------ INFORMATION SUPPLIED
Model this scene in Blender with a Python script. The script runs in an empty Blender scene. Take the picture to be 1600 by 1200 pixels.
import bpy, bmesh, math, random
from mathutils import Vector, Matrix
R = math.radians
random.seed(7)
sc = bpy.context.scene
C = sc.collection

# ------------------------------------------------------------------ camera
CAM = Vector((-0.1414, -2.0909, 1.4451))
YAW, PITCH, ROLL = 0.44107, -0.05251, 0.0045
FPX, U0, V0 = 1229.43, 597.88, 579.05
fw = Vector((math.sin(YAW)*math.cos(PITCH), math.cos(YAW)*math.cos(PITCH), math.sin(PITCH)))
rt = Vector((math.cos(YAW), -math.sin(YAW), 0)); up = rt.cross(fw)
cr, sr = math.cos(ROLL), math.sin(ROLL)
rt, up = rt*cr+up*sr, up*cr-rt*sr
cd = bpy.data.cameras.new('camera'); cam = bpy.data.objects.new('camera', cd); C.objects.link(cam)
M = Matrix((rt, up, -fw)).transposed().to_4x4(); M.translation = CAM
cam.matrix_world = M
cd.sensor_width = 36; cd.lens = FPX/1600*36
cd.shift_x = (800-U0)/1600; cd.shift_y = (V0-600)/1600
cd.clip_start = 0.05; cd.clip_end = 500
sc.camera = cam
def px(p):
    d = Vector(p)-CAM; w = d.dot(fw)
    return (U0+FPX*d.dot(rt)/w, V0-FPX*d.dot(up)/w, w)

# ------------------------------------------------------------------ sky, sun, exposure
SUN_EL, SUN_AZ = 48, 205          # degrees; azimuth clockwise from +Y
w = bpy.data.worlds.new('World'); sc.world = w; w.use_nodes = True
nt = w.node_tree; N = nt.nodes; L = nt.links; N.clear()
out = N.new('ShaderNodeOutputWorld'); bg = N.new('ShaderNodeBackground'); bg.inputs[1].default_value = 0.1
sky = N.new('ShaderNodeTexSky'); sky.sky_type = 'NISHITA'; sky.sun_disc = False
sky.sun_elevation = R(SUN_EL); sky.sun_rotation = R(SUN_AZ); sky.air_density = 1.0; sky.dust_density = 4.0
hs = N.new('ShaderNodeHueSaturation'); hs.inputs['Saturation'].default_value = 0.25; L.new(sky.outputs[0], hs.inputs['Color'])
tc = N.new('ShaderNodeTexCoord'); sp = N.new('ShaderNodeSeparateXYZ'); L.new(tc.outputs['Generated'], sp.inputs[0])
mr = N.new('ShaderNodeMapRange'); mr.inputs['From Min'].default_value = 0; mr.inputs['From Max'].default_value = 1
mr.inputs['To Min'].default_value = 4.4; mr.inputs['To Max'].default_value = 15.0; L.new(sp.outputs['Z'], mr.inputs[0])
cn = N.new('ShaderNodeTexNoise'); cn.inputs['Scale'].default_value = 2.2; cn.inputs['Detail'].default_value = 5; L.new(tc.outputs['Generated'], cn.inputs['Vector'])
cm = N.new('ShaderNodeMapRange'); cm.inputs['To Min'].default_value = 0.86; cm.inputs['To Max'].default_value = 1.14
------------
TASK TO CARRY OUT: What is needed is an exact copy of the lines from the start of the listing through the line where "return (U0+FPX*d.dot(rt)/w, V0-FPX*d.dot(up)/w, w)" sits, please, both end lines included and nothing more.

RIGHT ANSWER:
Model this scene in Blender with a Python script. The script runs in an empty Blender scene. Take the picture to be 1600 by 1200 pixels.
import bpy, bmesh, math, random
from mathutils import Vector, Matrix
R = math.radians
random.seed(7)
sc = bpy.context.scene
C = sc.collection

# ------------------------------------------------------------------ camera
CAM = Vector((-0.1414, -2.0909, 1.4451))
YAW, PITCH, ROLL = 0.44107, -0.05251, 0.0045
FPX, U0, V0 = 1229.43, 597.88, 579.05
fw = Vector((math.sin(YAW)*math.cos(PITCH), math.cos(YAW)*math.cos(PITCH), math.sin(PITCH)))
rt = Vector((math.cos(YAW), -math.sin(YAW), 0)); up = rt.cross(fw)
cr, sr = math.cos(ROLL), math.sin(ROLL)
rt, up = rt*cr+up*sr, up*cr-rt*sr
cd = bpy.data.cameras.new('camera'); cam = bpy.data.objects.new('camera', cd); C.objects.link(cam)
M = Matrix((rt, up, -fw)).transposed().to_4x4(); M.translation = CAM
cam.matrix_world = M
cd.sensor_width = 36; cd.lens = FPX/1600*36
cd.shift_x = (800-U0)/1600; cd.shift_y = (V0-600)/1600
cd.clip_start = 0.05; cd.clip_end = 500
sc.camera = cam
def px(p):
    d = Vector(p)-CAM; w = d.dot(fw)
    return (U0+FPX*d.dot(rt)/w, V0-FPX*d.dot(up)/w, w)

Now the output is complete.